(To do)
List every line in this data where the string "pixels" occurs.

(Supplied data)
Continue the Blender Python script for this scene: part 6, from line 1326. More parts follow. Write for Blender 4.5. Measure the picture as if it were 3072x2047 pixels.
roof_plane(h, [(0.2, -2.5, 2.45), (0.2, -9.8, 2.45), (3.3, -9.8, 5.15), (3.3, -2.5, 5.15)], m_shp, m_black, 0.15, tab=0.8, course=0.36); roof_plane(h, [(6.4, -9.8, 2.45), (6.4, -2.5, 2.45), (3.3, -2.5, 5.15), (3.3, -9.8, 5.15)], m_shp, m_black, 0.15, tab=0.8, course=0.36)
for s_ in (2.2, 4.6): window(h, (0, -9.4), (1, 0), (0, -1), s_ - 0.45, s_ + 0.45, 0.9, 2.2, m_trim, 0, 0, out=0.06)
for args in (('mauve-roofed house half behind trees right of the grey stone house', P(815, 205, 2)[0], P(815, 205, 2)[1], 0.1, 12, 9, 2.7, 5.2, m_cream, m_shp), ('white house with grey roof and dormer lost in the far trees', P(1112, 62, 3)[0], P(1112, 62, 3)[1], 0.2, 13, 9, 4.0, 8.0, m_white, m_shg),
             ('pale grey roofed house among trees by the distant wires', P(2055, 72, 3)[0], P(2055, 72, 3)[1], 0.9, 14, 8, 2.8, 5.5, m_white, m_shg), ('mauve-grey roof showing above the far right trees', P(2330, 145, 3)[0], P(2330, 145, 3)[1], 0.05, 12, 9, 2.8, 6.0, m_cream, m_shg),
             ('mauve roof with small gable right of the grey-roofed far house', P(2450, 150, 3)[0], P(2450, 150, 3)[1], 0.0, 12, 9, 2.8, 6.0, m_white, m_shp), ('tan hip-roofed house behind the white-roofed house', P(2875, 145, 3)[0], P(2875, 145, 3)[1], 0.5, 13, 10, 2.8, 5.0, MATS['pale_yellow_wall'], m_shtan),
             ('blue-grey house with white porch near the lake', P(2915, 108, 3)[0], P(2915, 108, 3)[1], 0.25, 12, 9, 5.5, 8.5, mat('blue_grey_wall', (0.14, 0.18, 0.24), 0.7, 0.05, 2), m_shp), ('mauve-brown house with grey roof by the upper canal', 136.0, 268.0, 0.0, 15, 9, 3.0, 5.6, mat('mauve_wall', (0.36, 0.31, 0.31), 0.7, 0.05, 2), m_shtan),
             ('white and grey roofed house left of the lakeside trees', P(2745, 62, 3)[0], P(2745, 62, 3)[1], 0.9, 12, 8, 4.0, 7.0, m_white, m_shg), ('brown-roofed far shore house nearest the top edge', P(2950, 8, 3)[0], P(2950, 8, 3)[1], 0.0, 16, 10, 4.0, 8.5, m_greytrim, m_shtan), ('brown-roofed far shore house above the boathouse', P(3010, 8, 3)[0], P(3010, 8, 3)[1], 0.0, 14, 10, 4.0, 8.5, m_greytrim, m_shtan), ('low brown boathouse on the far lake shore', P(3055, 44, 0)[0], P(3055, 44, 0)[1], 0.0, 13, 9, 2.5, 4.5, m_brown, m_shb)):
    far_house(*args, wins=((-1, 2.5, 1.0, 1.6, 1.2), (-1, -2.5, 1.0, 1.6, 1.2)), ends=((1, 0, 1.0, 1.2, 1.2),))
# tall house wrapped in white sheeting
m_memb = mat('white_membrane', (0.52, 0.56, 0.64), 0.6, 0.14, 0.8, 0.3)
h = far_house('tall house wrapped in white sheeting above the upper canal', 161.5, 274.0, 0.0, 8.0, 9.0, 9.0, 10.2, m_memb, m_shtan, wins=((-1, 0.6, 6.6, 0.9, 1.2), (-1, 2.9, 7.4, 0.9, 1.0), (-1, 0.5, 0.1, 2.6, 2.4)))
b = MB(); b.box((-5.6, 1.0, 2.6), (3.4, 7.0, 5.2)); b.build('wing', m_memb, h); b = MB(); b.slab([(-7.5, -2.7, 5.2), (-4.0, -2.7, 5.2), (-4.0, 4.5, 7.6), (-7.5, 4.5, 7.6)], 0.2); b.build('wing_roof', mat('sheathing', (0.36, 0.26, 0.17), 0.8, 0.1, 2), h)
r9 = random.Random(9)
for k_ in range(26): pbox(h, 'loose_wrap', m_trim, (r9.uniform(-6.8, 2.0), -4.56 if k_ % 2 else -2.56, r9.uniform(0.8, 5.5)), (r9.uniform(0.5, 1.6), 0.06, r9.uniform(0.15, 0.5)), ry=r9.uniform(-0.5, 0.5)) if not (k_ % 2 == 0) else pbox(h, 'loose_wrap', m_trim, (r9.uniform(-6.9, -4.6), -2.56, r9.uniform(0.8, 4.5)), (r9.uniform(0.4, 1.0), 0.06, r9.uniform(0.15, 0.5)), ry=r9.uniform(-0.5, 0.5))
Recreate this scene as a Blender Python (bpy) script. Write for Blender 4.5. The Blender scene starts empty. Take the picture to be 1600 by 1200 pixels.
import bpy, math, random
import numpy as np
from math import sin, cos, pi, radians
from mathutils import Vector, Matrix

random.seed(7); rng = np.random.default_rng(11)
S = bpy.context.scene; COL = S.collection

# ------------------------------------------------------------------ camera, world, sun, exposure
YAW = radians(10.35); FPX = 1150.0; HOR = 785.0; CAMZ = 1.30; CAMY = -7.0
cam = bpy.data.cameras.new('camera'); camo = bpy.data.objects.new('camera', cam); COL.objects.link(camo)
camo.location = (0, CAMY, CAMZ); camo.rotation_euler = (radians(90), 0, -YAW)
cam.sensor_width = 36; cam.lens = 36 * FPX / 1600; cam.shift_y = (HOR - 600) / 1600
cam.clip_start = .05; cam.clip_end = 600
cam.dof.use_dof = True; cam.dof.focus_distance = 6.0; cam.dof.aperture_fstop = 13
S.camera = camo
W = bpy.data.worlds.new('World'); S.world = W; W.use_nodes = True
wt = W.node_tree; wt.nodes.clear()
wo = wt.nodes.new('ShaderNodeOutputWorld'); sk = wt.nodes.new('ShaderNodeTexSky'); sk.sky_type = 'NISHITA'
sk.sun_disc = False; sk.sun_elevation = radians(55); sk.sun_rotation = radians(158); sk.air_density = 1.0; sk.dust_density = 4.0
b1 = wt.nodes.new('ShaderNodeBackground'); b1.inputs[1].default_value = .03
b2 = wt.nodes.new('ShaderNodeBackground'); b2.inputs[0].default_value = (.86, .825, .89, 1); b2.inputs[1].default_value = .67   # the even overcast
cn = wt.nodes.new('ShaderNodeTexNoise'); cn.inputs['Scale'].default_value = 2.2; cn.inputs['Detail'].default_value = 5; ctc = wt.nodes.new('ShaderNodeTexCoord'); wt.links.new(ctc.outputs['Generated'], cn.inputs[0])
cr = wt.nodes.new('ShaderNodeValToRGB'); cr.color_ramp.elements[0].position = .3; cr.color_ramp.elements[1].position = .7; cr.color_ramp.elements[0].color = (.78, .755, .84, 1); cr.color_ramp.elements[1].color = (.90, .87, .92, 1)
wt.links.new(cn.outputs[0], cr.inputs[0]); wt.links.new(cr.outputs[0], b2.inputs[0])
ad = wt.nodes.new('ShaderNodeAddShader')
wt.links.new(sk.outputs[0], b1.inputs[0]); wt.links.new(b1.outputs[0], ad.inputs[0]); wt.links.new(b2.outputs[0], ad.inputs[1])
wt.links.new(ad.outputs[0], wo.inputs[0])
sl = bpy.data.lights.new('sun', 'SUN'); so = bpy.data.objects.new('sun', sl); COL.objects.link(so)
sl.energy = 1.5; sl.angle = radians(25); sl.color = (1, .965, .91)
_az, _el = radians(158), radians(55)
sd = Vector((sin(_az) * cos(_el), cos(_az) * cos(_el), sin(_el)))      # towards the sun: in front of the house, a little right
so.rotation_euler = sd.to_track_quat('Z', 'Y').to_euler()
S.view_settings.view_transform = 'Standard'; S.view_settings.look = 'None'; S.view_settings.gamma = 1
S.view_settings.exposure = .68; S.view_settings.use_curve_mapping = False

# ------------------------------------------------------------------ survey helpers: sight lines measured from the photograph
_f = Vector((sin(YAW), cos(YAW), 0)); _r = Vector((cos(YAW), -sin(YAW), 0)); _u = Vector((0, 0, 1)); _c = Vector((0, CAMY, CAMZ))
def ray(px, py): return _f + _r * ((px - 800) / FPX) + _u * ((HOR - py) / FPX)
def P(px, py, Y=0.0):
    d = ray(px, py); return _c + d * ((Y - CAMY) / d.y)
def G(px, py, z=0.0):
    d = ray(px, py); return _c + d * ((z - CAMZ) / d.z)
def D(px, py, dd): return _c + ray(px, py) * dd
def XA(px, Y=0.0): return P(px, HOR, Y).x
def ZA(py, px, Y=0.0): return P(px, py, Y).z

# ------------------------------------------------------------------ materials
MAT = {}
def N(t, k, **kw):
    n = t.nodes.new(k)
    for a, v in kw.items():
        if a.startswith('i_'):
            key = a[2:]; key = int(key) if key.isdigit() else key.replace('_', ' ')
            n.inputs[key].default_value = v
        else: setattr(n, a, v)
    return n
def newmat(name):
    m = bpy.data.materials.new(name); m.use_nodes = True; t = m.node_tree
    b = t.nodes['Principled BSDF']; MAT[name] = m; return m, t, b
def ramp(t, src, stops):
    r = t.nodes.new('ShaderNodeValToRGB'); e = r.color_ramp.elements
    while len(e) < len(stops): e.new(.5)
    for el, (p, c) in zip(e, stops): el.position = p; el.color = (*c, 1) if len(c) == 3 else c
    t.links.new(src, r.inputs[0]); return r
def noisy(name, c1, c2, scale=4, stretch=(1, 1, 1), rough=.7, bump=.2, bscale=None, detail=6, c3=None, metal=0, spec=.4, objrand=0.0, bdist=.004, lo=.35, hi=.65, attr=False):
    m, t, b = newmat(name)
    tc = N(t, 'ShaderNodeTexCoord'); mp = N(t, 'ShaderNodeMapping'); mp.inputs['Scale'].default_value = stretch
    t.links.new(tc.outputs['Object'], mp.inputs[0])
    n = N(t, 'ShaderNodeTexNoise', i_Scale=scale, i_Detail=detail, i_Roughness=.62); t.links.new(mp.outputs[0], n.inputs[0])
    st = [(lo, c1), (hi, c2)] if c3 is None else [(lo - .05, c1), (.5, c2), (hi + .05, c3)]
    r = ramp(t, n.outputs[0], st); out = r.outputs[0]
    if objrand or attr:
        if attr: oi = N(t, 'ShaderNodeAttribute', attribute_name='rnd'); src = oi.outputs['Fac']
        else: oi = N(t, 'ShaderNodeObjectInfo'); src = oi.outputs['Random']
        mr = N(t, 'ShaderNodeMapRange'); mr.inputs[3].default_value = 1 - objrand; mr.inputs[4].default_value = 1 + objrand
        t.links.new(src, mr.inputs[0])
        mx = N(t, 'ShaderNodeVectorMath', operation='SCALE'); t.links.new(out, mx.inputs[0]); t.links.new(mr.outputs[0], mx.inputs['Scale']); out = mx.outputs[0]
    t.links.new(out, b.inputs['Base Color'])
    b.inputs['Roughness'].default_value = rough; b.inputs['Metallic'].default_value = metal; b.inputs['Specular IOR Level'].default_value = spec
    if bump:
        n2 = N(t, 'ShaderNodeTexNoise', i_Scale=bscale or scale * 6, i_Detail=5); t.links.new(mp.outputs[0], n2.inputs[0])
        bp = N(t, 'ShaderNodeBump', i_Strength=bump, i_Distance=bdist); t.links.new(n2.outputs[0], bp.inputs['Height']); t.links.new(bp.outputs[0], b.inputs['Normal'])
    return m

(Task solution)
Continue the Blender Python script for this scene: part 6, from line 1326. More parts follow. Write for Blender 4.5. Measure the picture as if it were 3072x2047 pixels.
Recreate this scene as a Blender Python (bpy) script. Write for Blender 4.5. The Blender scene starts empty. Take the picture to be 1600 by 1200 pixels.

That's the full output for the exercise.